I am a huge proponent of nohello in the workplace - I get way too many Slack messages and other interrupts to waste time on pleasantries. I keep my Slack status set to "nohello.com" as a way to remind my coworkers of this, and generally don't respond to Slack messages unless they contain something I can respond to. Most of my coworkers are fine with this, and many do the same.
However, I have one coworker who doesn't seem to notice or care. Her messages to me always look like this:
Her: Good morning!
Her: How are you?
Then silence until I answer her and engage in pleasantries, after which she'll finally get to the point. This can occupy several minutes or more as I answer her, go back to what I was doing while waiting for her to respond, then get interrupted again when she responds a few minutes later with another pleasantry, etc. I've tried ignoring her until she asks an actual question, but she'll just wait (possibly assuming I'm busy/afk?), meaning her question doesn't get answered.

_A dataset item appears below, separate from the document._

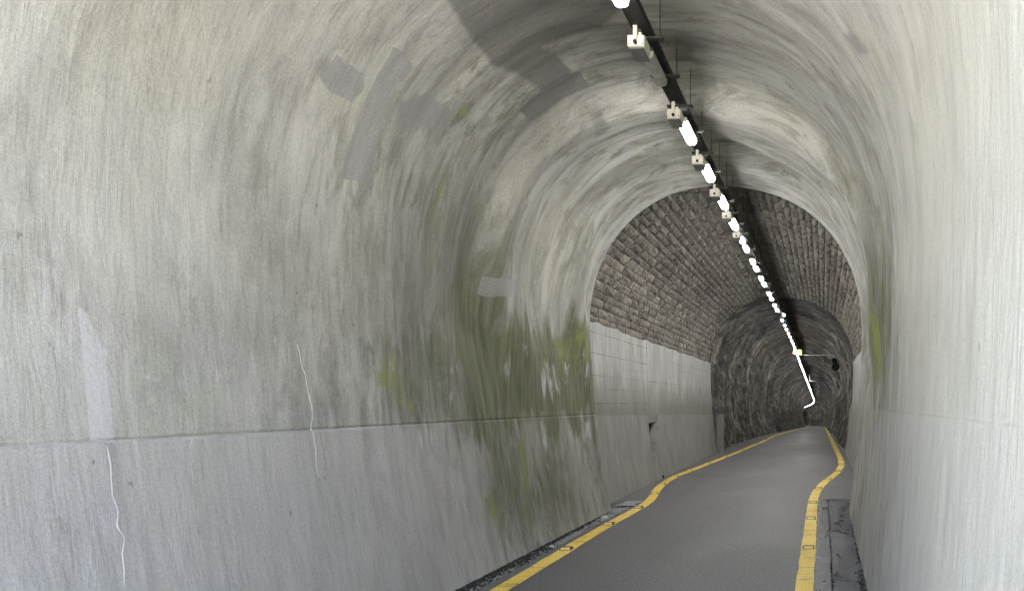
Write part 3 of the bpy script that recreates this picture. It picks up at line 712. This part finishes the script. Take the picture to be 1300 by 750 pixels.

How can I politely inform her that I need her to get to the point immediately and not waste my time on pleasantries? Ignoring her means her question doesn't get answered because she won't ask it until I respond to her pleasantries, and also means I am constantly low-level aware of her hanging ping, which makes it hard to concentrate on my work. But if I don't ignore her, I waste a bunch of time engaging in meaningless "hi, how are you, how was your weekend, what are you up to?" back-and-forth in Slack that constantly interrupts my flow. This also encourages her to continue opening with pleasantries, further interrupting my flow later.
To be clear, my issue is not with pleasantries qua pleasantries. I don't mind chatting with coworkers around the lunch room or in the halls, or in the general-chat Slack channels. The issue is that when a coworker sends only pleasantries instead of asking their question in their first message, it repeatedly breaks my focus (one interruption per pleasantry exchange, often spaced out over several minutes to hours depending on when we're each next able to respond on Slack) and delays me from answering the question.
Just saying "hey stop with the pleasantries and get to the point" is likely to come across as rude to her. Her job is focused around people management and contractor interfacing, and I suspect some of the disconnect comes from the fact that her job normally requires her to be extra-pleasant and friendly, while mine is all about speed and getting to the point.
What is a polite way to make clear to a coworker that I will not respond to empty pleasantries in Slack, and she needs to ask her question up front before I will respond?